REQUEST:
Write out exactly the lines from the start of the entries through the one that contains "BAY = 2.847", including both.
********************
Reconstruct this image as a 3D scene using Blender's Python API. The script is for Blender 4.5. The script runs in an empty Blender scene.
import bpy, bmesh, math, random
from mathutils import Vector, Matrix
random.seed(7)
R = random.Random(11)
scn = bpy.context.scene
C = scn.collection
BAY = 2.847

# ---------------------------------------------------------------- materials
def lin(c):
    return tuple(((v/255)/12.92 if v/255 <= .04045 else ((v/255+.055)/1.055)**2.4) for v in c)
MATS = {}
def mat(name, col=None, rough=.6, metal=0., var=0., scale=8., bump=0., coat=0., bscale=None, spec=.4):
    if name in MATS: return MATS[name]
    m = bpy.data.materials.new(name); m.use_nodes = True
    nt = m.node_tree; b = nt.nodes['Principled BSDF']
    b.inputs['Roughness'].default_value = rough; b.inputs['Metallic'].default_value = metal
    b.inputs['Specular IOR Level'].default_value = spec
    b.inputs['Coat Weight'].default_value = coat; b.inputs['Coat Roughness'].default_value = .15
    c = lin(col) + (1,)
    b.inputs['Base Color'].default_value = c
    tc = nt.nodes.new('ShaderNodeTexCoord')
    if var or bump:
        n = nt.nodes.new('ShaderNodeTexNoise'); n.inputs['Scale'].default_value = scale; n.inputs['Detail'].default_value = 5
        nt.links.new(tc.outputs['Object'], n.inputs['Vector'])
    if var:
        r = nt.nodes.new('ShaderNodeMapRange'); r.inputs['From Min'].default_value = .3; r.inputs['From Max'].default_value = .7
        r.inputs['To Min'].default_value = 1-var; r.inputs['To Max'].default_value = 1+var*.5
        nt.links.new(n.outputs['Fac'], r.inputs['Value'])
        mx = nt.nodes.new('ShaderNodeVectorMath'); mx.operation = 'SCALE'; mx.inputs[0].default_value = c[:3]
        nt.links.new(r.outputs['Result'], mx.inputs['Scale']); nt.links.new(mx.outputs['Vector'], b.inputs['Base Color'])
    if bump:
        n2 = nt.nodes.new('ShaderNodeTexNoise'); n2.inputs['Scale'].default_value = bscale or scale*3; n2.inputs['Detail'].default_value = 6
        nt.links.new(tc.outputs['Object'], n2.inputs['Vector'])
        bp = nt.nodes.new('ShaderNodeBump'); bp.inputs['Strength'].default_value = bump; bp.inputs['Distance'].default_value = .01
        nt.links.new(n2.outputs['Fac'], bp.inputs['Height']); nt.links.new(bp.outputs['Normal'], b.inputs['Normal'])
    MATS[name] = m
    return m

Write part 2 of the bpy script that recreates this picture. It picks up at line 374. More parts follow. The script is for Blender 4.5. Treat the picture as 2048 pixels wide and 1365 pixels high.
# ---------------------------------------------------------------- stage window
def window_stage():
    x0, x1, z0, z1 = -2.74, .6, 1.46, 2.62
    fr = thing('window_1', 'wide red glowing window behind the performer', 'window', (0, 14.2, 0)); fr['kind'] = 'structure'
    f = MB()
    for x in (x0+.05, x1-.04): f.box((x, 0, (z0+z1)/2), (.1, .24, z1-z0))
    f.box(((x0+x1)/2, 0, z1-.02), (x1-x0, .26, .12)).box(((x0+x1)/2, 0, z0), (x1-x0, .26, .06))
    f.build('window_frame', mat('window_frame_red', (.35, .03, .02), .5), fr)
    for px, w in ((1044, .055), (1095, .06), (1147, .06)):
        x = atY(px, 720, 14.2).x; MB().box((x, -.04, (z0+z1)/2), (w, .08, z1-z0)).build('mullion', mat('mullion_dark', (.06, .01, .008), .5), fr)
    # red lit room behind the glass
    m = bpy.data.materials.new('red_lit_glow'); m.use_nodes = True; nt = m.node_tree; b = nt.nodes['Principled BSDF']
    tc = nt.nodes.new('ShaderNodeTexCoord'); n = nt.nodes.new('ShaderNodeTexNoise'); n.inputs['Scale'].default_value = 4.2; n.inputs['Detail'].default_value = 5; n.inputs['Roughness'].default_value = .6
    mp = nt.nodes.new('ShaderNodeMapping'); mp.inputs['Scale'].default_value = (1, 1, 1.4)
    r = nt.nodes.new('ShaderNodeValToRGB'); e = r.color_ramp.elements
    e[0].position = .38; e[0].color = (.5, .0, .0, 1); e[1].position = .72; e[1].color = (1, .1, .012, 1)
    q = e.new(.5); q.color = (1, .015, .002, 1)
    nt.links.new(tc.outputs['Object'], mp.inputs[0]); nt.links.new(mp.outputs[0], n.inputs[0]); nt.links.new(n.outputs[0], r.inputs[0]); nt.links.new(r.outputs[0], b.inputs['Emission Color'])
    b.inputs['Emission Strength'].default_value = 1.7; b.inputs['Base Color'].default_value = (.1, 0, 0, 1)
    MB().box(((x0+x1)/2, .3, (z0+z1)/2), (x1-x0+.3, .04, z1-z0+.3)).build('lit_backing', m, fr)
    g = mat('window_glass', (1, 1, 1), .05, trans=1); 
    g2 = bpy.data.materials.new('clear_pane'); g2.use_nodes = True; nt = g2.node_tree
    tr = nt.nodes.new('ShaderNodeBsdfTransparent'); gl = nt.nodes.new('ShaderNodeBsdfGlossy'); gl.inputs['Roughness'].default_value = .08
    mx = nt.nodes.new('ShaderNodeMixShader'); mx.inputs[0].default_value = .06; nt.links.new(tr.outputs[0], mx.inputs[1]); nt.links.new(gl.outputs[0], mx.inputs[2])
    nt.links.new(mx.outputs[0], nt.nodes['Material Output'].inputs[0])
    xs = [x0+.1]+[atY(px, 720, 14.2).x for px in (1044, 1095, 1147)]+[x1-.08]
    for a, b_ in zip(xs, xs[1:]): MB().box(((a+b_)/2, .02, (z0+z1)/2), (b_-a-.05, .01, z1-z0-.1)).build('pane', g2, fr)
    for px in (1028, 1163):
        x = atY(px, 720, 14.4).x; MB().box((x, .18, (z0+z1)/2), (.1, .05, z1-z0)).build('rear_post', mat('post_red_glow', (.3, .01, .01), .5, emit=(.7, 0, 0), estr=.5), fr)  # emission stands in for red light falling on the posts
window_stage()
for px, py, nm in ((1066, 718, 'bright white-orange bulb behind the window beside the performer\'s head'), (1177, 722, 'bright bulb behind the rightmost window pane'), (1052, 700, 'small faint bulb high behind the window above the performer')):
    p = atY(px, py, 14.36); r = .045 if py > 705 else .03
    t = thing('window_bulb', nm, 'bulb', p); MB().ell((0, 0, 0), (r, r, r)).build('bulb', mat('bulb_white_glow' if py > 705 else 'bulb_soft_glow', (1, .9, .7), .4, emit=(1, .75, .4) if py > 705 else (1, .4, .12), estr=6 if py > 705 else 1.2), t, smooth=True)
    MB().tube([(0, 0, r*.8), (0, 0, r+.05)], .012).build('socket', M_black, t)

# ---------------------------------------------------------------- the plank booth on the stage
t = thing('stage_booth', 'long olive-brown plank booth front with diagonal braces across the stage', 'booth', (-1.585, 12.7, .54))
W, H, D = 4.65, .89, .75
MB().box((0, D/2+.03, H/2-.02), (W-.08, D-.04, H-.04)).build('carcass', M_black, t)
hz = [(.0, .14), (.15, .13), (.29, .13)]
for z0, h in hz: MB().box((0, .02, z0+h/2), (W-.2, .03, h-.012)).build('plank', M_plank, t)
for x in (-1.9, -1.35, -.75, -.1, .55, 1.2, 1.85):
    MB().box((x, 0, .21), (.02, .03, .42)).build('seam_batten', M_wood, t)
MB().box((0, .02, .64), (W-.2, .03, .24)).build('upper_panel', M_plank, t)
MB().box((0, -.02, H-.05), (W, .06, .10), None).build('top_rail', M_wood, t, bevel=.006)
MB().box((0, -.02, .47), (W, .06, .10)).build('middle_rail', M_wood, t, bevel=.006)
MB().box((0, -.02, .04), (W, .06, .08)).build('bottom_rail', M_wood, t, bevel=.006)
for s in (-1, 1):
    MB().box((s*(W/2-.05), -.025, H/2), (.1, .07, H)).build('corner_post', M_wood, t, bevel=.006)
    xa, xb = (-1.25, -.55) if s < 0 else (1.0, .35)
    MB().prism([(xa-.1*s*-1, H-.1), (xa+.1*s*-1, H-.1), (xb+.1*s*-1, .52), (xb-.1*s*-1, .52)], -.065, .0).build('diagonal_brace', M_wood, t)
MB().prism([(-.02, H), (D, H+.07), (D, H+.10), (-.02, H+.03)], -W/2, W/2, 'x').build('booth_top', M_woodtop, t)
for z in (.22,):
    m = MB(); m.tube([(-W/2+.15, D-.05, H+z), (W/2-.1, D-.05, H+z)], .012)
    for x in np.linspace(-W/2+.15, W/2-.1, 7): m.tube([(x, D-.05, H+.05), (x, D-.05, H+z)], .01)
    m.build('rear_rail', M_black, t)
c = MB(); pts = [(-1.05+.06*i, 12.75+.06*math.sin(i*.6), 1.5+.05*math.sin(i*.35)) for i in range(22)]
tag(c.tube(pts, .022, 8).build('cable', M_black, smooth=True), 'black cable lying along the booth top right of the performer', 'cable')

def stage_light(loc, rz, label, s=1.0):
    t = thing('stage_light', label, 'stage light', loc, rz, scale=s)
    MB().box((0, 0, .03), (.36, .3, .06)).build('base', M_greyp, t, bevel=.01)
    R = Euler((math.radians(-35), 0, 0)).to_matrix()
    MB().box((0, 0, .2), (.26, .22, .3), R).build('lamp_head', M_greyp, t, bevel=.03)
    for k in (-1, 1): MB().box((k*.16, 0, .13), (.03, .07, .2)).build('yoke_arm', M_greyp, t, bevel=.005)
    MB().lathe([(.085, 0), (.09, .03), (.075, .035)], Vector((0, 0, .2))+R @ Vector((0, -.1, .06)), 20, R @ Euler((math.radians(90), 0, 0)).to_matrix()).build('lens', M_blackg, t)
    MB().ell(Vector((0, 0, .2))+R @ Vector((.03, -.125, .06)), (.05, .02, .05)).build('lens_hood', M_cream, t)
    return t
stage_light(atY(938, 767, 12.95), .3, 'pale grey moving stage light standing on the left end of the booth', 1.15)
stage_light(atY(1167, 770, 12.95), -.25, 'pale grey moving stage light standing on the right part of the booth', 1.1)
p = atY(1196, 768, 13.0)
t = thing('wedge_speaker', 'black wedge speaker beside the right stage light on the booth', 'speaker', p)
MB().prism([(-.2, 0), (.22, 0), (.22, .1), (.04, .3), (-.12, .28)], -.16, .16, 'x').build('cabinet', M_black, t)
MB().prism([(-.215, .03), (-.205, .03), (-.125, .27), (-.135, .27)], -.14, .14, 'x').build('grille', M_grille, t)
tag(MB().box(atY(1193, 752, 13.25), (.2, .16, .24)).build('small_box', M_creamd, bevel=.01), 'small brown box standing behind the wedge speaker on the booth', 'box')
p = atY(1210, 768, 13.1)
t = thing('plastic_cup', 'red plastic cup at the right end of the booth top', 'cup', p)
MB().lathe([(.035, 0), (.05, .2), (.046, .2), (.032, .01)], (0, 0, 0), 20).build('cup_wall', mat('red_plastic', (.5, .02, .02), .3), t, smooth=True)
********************
RESULT FOR THIS EXERCISE:
Reconstruct this image as a 3D scene using Blender's Python API. The script is for Blender 4.5. The script runs in an empty Blender scene.
import bpy, bmesh, math, random
from mathutils import Vector, Matrix
random.seed(7)
R = random.Random(11)
scn = bpy.context.scene
C = scn.collection
BAY = 2.847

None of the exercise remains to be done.